**Raw data:**
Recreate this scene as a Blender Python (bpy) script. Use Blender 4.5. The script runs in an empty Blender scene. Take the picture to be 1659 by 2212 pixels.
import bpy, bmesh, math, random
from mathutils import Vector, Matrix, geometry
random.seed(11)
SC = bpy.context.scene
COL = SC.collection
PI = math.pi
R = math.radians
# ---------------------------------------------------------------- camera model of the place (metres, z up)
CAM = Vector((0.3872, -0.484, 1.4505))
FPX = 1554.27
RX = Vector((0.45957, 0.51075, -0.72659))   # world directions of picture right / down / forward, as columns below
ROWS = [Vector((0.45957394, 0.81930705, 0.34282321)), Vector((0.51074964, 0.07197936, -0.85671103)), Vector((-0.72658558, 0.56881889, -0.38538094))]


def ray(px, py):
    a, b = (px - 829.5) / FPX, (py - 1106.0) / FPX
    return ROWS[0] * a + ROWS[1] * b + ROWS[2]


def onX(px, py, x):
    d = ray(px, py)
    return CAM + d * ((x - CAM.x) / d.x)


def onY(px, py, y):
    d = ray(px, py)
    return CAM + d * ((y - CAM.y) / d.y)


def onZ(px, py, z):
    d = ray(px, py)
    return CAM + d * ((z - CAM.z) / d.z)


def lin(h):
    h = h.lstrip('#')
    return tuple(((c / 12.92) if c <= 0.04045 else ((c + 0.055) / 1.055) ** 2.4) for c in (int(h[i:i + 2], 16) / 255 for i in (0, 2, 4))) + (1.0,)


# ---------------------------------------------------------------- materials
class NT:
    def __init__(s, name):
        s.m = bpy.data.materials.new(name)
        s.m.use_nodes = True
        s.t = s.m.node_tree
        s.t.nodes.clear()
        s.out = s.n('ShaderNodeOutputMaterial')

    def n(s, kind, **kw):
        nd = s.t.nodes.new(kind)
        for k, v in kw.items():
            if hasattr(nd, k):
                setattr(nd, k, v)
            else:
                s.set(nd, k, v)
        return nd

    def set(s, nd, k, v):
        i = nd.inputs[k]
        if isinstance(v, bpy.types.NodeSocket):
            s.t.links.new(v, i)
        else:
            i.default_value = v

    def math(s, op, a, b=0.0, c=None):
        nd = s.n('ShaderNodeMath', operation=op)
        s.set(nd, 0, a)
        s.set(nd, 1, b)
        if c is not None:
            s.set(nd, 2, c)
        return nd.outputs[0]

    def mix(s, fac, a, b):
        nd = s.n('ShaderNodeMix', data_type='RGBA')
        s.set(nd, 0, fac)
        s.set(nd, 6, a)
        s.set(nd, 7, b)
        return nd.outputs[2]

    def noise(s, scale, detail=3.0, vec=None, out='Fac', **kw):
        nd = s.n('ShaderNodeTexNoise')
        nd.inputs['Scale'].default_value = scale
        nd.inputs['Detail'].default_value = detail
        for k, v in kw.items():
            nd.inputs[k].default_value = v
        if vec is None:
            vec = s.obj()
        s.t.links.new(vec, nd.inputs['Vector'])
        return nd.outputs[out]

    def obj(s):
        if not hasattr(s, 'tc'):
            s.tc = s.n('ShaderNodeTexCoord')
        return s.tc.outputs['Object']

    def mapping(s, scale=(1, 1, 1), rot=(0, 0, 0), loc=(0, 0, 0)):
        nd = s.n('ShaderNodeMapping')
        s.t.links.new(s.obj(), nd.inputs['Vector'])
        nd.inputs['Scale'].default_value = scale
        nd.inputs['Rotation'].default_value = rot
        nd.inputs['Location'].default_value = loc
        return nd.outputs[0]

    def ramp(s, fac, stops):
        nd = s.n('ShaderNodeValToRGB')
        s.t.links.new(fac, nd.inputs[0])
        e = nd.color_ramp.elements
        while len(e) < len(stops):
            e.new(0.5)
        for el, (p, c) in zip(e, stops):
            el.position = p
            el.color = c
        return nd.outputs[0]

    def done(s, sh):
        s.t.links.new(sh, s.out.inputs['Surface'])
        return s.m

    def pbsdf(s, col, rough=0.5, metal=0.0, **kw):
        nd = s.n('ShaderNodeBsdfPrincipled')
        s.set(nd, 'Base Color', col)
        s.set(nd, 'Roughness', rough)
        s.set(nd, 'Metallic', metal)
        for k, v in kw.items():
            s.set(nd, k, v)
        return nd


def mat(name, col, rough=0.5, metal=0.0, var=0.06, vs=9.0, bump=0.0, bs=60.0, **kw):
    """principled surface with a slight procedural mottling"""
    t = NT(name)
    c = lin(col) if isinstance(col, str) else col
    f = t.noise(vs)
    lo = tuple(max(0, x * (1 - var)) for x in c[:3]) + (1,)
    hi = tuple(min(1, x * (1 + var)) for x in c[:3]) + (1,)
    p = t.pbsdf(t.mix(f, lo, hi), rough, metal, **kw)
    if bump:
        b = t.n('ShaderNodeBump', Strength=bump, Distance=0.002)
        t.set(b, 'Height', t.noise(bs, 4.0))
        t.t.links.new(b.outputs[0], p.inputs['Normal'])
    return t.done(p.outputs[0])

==

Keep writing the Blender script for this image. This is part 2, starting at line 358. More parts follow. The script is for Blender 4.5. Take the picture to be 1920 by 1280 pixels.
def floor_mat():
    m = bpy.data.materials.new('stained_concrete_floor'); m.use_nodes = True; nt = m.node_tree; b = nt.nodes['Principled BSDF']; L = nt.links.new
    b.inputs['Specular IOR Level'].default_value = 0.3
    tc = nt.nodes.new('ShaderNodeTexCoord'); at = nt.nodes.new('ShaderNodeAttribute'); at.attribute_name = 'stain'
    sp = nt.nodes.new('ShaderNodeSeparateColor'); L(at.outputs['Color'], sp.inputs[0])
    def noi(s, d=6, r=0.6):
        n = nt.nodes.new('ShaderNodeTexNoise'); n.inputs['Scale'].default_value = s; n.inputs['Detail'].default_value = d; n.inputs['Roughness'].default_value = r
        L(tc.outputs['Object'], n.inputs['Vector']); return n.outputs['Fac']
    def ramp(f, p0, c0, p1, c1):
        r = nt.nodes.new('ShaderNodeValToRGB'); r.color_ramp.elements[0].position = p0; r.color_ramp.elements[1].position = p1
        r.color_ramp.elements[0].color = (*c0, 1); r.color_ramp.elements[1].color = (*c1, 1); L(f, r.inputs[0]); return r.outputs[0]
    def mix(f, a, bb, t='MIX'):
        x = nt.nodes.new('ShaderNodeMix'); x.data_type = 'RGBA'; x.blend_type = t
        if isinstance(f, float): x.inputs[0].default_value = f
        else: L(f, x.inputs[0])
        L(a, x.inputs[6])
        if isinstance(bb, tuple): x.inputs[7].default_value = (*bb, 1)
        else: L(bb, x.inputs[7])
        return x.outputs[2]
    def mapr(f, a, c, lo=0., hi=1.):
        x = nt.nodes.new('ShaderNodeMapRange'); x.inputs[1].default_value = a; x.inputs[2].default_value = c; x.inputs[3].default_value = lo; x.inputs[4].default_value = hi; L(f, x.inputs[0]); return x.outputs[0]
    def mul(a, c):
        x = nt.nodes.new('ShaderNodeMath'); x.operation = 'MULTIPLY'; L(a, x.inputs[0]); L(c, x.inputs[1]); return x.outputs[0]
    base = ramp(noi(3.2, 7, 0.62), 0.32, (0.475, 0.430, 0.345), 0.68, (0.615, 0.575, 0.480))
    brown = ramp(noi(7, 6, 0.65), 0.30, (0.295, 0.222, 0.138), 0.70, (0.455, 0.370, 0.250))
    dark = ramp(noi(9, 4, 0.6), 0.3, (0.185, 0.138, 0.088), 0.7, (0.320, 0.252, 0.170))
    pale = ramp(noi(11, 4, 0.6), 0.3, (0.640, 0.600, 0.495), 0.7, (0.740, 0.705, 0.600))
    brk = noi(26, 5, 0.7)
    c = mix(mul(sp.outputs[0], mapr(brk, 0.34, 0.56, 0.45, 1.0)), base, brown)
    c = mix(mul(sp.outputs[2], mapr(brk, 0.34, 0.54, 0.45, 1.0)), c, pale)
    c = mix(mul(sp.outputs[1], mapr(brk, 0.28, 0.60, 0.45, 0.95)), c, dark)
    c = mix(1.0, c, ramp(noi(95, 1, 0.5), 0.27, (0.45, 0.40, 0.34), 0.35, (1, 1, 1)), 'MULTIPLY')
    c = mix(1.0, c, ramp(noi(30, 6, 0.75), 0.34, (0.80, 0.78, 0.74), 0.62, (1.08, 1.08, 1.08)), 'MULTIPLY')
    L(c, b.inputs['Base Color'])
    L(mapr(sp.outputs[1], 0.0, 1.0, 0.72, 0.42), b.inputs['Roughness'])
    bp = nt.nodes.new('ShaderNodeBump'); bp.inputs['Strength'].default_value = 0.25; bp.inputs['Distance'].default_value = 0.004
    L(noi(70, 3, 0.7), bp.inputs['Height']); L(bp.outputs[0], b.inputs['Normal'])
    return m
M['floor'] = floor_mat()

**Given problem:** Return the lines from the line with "Recreate this scene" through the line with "return CAM + d * ((z - CAM.z) / d.z)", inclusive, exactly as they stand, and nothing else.

**Correct result:**
Recreate this scene as a Blender Python (bpy) script. Use Blender 4.5. The script runs in an empty Blender scene. Take the picture to be 1659 by 2212 pixels.
import bpy, bmesh, math, random
from mathutils import Vector, Matrix, geometry
random.seed(11)
SC = bpy.context.scene
COL = SC.collection
PI = math.pi
R = math.radians
# ---------------------------------------------------------------- camera model of the place (metres, z up)
CAM = Vector((0.3872, -0.484, 1.4505))
FPX = 1554.27
RX = Vector((0.45957, 0.51075, -0.72659))   # world directions of picture right / down / forward, as columns below
ROWS = [Vector((0.45957394, 0.81930705, 0.34282321)), Vector((0.51074964, 0.07197936, -0.85671103)), Vector((-0.72658558, 0.56881889, -0.38538094))]


def ray(px, py):
    a, b = (px - 829.5) / FPX, (py - 1106.0) / FPX
    return ROWS[0] * a + ROWS[1] * b + ROWS[2]


def onX(px, py, x):
    d = ray(px, py)
    return CAM + d * ((x - CAM.x) / d.x)


def onY(px, py, y):
    d = ray(px, py)
    return CAM + d * ((y - CAM.y) / d.y)


def onZ(px, py, z):
    d = ray(px, py)
    return CAM + d * ((z - CAM.z) / d.z)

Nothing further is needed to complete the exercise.